> [Supplied data]
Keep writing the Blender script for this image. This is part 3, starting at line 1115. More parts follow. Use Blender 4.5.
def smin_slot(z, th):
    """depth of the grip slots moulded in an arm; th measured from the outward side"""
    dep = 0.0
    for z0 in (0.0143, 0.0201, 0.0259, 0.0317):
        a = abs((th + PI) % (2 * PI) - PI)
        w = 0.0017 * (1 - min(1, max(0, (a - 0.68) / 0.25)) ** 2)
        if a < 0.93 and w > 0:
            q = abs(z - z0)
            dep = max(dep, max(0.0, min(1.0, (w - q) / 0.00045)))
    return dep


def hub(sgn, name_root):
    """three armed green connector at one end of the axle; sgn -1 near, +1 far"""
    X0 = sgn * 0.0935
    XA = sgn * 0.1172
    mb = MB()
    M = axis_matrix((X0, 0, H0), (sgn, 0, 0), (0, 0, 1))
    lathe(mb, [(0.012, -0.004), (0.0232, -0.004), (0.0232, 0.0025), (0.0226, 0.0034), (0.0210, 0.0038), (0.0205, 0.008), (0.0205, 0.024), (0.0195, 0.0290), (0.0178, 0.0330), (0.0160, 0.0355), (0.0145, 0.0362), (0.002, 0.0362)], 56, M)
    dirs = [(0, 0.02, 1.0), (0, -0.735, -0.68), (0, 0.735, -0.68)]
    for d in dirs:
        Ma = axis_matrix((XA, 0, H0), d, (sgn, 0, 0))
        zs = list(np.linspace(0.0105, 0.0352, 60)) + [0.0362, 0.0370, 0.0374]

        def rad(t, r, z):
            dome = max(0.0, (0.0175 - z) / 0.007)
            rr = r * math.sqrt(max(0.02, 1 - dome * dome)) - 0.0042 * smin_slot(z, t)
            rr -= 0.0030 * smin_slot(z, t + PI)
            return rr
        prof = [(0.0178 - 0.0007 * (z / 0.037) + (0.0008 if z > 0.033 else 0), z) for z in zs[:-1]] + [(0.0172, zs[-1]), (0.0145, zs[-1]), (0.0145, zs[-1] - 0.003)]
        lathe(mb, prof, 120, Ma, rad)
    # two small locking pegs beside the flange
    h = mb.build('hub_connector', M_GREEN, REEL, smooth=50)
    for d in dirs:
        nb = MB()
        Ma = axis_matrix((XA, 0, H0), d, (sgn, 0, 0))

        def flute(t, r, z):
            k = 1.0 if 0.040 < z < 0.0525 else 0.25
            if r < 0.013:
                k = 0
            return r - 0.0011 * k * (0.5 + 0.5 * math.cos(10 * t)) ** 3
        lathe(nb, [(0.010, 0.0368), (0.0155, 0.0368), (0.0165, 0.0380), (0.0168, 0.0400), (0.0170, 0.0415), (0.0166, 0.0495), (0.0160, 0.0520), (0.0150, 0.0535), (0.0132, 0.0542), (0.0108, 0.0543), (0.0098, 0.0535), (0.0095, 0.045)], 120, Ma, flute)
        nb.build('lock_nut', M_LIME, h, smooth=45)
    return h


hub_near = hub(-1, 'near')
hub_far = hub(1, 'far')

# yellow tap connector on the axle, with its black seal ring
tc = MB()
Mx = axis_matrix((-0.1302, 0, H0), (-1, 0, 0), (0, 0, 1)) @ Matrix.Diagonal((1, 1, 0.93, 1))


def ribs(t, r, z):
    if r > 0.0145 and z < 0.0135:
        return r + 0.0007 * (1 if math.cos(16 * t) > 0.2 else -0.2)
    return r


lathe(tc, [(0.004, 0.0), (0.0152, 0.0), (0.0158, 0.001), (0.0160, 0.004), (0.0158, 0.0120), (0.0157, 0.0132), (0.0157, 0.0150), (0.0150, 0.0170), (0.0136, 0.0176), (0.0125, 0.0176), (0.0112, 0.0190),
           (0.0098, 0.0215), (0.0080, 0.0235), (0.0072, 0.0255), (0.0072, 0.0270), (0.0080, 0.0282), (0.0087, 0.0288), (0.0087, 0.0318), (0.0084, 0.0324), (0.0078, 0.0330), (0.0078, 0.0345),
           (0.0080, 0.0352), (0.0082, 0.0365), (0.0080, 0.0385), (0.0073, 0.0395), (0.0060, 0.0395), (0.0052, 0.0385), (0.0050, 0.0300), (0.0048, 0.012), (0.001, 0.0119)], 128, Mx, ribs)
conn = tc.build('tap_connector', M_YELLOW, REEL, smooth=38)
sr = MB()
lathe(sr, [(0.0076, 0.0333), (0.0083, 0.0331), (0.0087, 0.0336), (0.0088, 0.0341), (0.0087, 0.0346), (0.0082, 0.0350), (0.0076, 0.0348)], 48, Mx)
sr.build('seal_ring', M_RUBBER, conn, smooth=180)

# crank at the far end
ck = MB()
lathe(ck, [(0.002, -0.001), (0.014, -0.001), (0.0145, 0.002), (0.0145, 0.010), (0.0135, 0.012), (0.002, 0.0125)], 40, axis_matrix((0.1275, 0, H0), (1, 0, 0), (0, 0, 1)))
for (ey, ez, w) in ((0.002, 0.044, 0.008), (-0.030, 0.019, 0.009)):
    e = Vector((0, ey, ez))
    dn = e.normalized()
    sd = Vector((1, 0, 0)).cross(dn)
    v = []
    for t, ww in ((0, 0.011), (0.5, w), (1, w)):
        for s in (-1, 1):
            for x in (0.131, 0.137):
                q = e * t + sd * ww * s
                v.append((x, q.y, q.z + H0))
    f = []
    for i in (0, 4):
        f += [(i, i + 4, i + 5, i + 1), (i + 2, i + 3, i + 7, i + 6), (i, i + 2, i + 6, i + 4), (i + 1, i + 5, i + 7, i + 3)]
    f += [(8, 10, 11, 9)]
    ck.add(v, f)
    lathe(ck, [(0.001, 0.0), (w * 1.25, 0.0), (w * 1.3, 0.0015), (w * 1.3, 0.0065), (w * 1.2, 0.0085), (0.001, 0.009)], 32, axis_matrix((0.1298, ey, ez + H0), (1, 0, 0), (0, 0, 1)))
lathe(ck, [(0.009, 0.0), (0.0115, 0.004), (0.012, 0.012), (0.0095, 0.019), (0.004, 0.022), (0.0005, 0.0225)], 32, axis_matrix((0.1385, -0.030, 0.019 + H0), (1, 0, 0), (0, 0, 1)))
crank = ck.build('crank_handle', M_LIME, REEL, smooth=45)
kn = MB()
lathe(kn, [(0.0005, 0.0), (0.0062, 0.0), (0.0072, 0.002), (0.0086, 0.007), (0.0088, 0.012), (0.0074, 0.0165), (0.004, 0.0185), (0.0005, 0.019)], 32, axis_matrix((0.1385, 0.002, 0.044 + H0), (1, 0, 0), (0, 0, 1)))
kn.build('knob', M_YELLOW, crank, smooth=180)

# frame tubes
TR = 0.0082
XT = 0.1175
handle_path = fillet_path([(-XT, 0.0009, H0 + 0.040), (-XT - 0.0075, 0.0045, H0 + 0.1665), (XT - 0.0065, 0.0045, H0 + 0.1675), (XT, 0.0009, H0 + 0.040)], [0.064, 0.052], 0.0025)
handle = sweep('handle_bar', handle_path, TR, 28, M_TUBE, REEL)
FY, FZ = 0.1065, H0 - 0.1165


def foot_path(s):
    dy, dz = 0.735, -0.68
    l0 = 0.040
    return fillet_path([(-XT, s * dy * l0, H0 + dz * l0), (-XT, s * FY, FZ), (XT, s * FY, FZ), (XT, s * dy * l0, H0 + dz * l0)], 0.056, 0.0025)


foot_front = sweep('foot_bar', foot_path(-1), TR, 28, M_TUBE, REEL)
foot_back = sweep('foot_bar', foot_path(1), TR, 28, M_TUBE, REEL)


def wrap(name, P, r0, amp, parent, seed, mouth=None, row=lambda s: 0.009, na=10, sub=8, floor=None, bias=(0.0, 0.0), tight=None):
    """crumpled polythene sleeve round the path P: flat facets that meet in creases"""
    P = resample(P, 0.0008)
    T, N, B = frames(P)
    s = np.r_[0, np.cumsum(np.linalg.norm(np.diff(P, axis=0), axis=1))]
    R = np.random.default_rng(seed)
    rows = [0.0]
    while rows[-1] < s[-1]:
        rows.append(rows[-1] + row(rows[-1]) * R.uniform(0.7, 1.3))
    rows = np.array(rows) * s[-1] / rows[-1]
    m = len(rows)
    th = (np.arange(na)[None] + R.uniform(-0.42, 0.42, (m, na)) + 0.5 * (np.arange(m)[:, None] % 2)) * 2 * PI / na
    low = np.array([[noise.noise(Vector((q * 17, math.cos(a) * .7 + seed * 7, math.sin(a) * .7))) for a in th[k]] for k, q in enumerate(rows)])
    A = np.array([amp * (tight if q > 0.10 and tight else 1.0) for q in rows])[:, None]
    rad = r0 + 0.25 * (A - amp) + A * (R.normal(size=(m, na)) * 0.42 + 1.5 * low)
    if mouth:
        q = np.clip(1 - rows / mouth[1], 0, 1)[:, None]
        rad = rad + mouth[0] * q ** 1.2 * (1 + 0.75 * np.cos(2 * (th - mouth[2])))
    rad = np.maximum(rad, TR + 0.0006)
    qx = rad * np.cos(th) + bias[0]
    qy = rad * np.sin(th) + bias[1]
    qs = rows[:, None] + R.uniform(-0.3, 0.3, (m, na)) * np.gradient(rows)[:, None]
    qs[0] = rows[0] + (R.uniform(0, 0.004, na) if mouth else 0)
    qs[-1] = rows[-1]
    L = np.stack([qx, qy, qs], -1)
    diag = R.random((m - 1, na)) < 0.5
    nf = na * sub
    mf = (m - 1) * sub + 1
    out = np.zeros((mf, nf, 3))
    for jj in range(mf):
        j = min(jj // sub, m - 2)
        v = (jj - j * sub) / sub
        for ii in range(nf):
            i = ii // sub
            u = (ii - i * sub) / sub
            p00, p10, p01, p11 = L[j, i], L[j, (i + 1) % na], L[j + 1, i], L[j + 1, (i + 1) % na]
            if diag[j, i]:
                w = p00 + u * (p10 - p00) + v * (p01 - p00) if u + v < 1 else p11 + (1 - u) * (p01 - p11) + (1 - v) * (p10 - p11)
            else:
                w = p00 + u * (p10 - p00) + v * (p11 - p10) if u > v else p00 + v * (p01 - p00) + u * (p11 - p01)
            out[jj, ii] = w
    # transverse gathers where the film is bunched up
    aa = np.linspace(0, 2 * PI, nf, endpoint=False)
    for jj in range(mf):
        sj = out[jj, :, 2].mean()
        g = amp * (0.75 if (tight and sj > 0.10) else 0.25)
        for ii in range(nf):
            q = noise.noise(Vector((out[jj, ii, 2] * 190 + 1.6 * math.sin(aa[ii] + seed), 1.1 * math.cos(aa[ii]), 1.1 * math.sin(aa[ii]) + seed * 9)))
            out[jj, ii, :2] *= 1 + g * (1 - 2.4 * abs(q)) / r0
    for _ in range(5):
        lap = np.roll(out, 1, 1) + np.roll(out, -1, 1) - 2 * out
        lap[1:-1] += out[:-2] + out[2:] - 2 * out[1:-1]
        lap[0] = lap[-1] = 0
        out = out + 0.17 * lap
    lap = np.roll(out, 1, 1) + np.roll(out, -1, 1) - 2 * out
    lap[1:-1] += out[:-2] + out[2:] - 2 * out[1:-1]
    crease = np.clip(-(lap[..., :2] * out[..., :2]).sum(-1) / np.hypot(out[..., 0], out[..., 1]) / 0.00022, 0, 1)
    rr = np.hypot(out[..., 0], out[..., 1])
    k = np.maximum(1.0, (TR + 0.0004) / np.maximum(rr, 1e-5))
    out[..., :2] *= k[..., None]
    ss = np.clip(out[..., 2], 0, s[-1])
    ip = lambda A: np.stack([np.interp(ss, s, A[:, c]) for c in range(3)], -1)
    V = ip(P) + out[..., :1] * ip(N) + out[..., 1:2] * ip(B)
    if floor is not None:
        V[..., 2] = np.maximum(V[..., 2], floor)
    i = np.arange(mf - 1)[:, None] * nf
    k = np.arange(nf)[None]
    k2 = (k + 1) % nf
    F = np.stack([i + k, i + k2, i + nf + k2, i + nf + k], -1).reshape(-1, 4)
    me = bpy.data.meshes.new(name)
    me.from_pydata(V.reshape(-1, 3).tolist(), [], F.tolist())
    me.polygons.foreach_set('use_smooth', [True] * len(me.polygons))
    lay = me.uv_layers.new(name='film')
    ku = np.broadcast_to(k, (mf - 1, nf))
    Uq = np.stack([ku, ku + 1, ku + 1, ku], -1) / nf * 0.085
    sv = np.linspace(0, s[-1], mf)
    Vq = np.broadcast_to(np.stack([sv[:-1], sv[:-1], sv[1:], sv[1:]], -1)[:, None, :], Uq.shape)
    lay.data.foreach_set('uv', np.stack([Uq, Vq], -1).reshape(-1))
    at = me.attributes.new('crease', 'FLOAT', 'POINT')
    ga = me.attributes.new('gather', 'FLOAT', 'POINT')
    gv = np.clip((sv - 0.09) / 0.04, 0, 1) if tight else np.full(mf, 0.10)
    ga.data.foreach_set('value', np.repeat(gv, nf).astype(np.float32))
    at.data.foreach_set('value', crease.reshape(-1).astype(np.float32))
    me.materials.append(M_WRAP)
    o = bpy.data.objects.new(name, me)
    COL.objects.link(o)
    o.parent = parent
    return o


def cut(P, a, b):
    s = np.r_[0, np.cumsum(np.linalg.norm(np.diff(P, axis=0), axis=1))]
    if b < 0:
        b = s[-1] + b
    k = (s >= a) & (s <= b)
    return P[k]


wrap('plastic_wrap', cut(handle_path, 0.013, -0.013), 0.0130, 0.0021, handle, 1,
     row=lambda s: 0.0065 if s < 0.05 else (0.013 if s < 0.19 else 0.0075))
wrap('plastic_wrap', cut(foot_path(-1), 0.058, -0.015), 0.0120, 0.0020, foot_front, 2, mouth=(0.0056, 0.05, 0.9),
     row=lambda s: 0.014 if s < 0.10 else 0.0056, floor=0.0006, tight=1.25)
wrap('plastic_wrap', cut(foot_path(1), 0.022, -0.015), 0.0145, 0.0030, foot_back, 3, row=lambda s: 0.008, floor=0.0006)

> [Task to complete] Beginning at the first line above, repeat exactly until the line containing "zs = list(np.linspace(0.0105, 0.0352, 60))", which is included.

> [Task answer]
Keep writing the Blender script for this image. This is part 3, starting at line 1115. More parts follow. Use Blender 4.5.
def smin_slot(z, th):
    """depth of the grip slots moulded in an arm; th measured from the outward side"""
    dep = 0.0
    for z0 in (0.0143, 0.0201, 0.0259, 0.0317):
        a = abs((th + PI) % (2 * PI) - PI)
        w = 0.0017 * (1 - min(1, max(0, (a - 0.68) / 0.25)) ** 2)
        if a < 0.93 and w > 0:
            q = abs(z - z0)
            dep = max(dep, max(0.0, min(1.0, (w - q) / 0.00045)))
    return dep


def hub(sgn, name_root):
    """three armed green connector at one end of the axle; sgn -1 near, +1 far"""
    X0 = sgn * 0.0935
    XA = sgn * 0.1172
    mb = MB()
    M = axis_matrix((X0, 0, H0), (sgn, 0, 0), (0, 0, 1))
    lathe(mb, [(0.012, -0.004), (0.0232, -0.004), (0.0232, 0.0025), (0.0226, 0.0034), (0.0210, 0.0038), (0.0205, 0.008), (0.0205, 0.024), (0.0195, 0.0290), (0.0178, 0.0330), (0.0160, 0.0355), (0.0145, 0.0362), (0.002, 0.0362)], 56, M)
    dirs = [(0, 0.02, 1.0), (0, -0.735, -0.68), (0, 0.735, -0.68)]
    for d in dirs:
        Ma = axis_matrix((XA, 0, H0), d, (sgn, 0, 0))
        zs = list(np.linspace(0.0105, 0.0352, 60)) + [0.0362, 0.0370, 0.0374]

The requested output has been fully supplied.